It’s a really strange feeling to see school starting all around me and not be involved in any way. We don’t even get busier at work around this time of year—things are exactly the same. It wasn’t that long ago that the calendar year was all but irrelevant, and instead the academic year was how I marked the passing of time. And now, despite the fact that I’m not going back to school—not getting a new schedule, new books, new pens, new crayons, new boxes of kleenex for the classroom—it still feels like this is the time of year, not spring, when we all get a clean slate. When we start something new and begin again. Maybe it’s because I’ve long considered fall to be the true beginning and end of a year that I see it this way, as a transition; but, without classes starting, all that forward momentum feels misplaced.
As seasons go, fall is still my favorite, but it has a lot of weirdness too. That combination of fresh starts and things dying, summer coming to a close. Every summer we all have so many hopes and expectations—spend every day outside, lose 10 pounds, get a tan, go to the beach—but in reality, hardly any of it happens. Any usually by the time I’ve reconciled that fact— the fleeting, transitory nature of summer—it’s fall.
I love the weather in September and October, especially during thunderstorms, but embracing fall means embracing its melancholic side too. And not in the way of taking the good with the bad, cutting your loses and making the best out of it, but genuinely enjoying the end, the death, and the darkness.
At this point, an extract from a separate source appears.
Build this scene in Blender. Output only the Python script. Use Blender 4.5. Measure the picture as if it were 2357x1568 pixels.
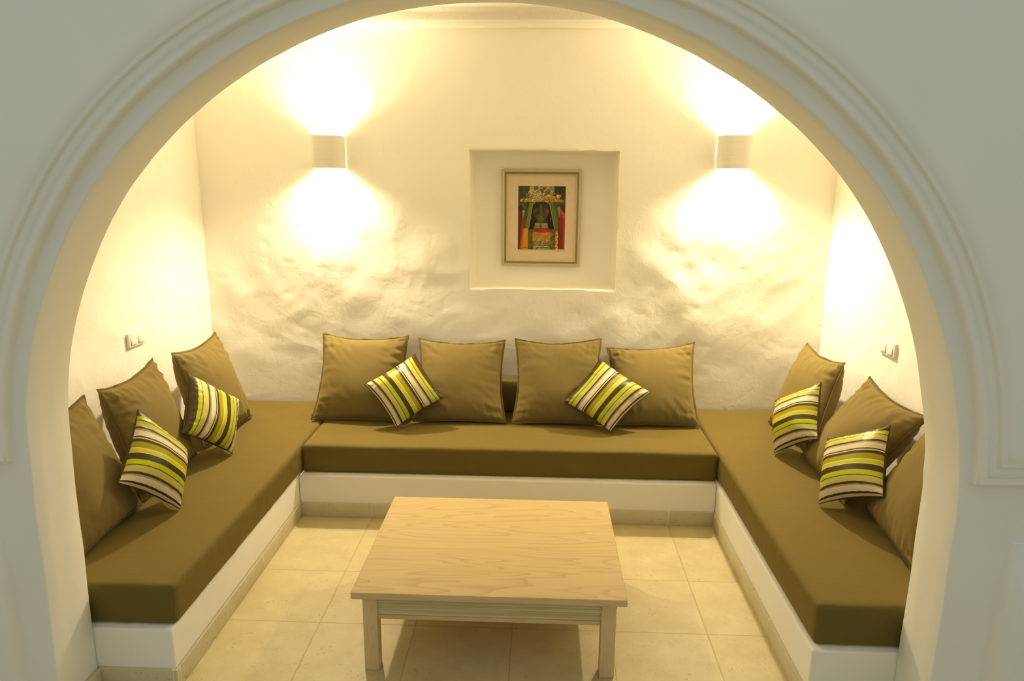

I don’t mean to sound so macabre, because there’s something optimistic about relishing the coming of the agent of change and not just the end result. The common consensus seems to be that spring is the time for rebirth, resurrection etc. and all of that is well and good, but it wouldn’t be possible, or have quite the same impact, without winter first cutting everything back to the most naked and bare, purest and clean state—back to the start. And fall is the beginning of that. The new, tender shoots that emerge from the fertile ashes of a forest fire make everyone else feel hopeful, and maybe it’s overly idealistic of me to see the optimism in destruction, but I like the fire. It’s the promise of renewal, rather than the actualization of renewal itself, where I find hope.